→ **Stored data**
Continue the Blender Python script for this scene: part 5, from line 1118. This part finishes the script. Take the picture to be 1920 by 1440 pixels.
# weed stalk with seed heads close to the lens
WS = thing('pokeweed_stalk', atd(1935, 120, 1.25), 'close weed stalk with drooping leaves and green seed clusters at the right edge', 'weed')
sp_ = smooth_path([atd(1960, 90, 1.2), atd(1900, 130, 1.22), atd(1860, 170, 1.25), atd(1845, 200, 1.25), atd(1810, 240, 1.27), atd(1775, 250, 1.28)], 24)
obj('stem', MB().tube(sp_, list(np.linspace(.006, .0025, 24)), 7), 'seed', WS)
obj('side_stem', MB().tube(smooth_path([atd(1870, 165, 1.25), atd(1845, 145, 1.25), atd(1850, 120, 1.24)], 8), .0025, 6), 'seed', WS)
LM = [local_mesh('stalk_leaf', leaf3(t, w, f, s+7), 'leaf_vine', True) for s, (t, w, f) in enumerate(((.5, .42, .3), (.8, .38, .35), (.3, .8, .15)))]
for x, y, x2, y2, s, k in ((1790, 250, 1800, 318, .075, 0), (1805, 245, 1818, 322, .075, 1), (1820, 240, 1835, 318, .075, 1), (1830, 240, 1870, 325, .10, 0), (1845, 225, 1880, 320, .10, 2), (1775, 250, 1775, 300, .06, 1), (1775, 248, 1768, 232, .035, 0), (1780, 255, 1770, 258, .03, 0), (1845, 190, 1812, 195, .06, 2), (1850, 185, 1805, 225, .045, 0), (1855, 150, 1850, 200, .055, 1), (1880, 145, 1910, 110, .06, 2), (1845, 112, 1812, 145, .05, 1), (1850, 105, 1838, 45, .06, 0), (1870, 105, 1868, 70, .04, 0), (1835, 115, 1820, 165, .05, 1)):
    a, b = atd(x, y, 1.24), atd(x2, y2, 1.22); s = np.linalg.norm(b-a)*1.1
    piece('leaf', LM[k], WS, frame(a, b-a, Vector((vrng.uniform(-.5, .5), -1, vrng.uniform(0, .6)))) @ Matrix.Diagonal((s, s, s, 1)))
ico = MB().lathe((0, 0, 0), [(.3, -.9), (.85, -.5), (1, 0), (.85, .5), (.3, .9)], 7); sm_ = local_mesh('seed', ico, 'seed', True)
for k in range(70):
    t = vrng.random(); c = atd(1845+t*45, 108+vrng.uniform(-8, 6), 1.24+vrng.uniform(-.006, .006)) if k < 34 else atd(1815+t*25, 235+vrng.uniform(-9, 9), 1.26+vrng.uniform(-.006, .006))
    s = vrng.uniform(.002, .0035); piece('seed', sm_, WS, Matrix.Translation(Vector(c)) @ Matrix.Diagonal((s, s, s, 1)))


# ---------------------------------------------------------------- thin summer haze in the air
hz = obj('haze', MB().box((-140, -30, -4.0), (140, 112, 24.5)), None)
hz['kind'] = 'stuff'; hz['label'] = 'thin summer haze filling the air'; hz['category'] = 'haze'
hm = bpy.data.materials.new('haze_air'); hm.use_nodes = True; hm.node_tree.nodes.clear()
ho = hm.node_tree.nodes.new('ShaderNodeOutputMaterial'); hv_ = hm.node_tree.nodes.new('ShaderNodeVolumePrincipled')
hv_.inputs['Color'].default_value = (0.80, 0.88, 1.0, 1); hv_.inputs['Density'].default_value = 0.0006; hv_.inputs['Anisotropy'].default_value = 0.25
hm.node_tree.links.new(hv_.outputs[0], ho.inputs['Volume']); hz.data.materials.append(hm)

→ **Work to do**
Copy out the full listing exactly.

→ **Exercise output**
Continue the Blender Python script for this scene: part 5, from line 1118. This part finishes the script. Take the picture to be 1920 by 1440 pixels.
# weed stalk with seed heads close to the lens
WS = thing('pokeweed_stalk', atd(1935, 120, 1.25), 'close weed stalk with drooping leaves and green seed clusters at the right edge', 'weed')
sp_ = smooth_path([atd(1960, 90, 1.2), atd(1900, 130, 1.22), atd(1860, 170, 1.25), atd(1845, 200, 1.25), atd(1810, 240, 1.27), atd(1775, 250, 1.28)], 24)
obj('stem', MB().tube(sp_, list(np.linspace(.006, .0025, 24)), 7), 'seed', WS)
obj('side_stem', MB().tube(smooth_path([atd(1870, 165, 1.25), atd(1845, 145, 1.25), atd(1850, 120, 1.24)], 8), .0025, 6), 'seed', WS)
LM = [local_mesh('stalk_leaf', leaf3(t, w, f, s+7), 'leaf_vine', True) for s, (t, w, f) in enumerate(((.5, .42, .3), (.8, .38, .35), (.3, .8, .15)))]
for x, y, x2, y2, s, k in ((1790, 250, 1800, 318, .075, 0), (1805, 245, 1818, 322, .075, 1), (1820, 240, 1835, 318, .075, 1), (1830, 240, 1870, 325, .10, 0), (1845, 225, 1880, 320, .10, 2), (1775, 250, 1775, 300, .06, 1), (1775, 248, 1768, 232, .035, 0), (1780, 255, 1770, 258, .03, 0), (1845, 190, 1812, 195, .06, 2), (1850, 185, 1805, 225, .045, 0), (1855, 150, 1850, 200, .055, 1), (1880, 145, 1910, 110, .06, 2), (1845, 112, 1812, 145, .05, 1), (1850, 105, 1838, 45, .06, 0), (1870, 105, 1868, 70, .04, 0), (1835, 115, 1820, 165, .05, 1)):
    a, b = atd(x, y, 1.24), atd(x2, y2, 1.22); s = np.linalg.norm(b-a)*1.1
    piece('leaf', LM[k], WS, frame(a, b-a, Vector((vrng.uniform(-.5, .5), -1, vrng.uniform(0, .6)))) @ Matrix.Diagonal((s, s, s, 1)))
ico = MB().lathe((0, 0, 0), [(.3, -.9), (.85, -.5), (1, 0), (.85, .5), (.3, .9)], 7); sm_ = local_mesh('seed', ico, 'seed', True)
for k in range(70):
    t = vrng.random(); c = atd(1845+t*45, 108+vrng.uniform(-8, 6), 1.24+vrng.uniform(-.006, .006)) if k < 34 else atd(1815+t*25, 235+vrng.uniform(-9, 9), 1.26+vrng.uniform(-.006, .006))
    s = vrng.uniform(.002, .0035); piece('seed', sm_, WS, Matrix.Translation(Vector(c)) @ Matrix.Diagonal((s, s, s, 1)))


# ---------------------------------------------------------------- thin summer haze in the air
hz = obj('haze', MB().box((-140, -30, -4.0), (140, 112, 24.5)), None)
hz['kind'] = 'stuff'; hz['label'] = 'thin summer haze filling the air'; hz['category'] = 'haze'
hm = bpy.data.materials.new('haze_air'); hm.use_nodes = True; hm.node_tree.nodes.clear()
ho = hm.node_tree.nodes.new('ShaderNodeOutputMaterial'); hv_ = hm.node_tree.nodes.new('ShaderNodeVolumePrincipled')
hv_.inputs['Color'].default_value = (0.80, 0.88, 1.0, 1); hv_.inputs['Density'].default_value = 0.0006; hv_.inputs['Anisotropy'].default_value = 0.25
hm.node_tree.links.new(hv_.outputs[0], ho.inputs['Volume']); hz.data.materials.append(hm)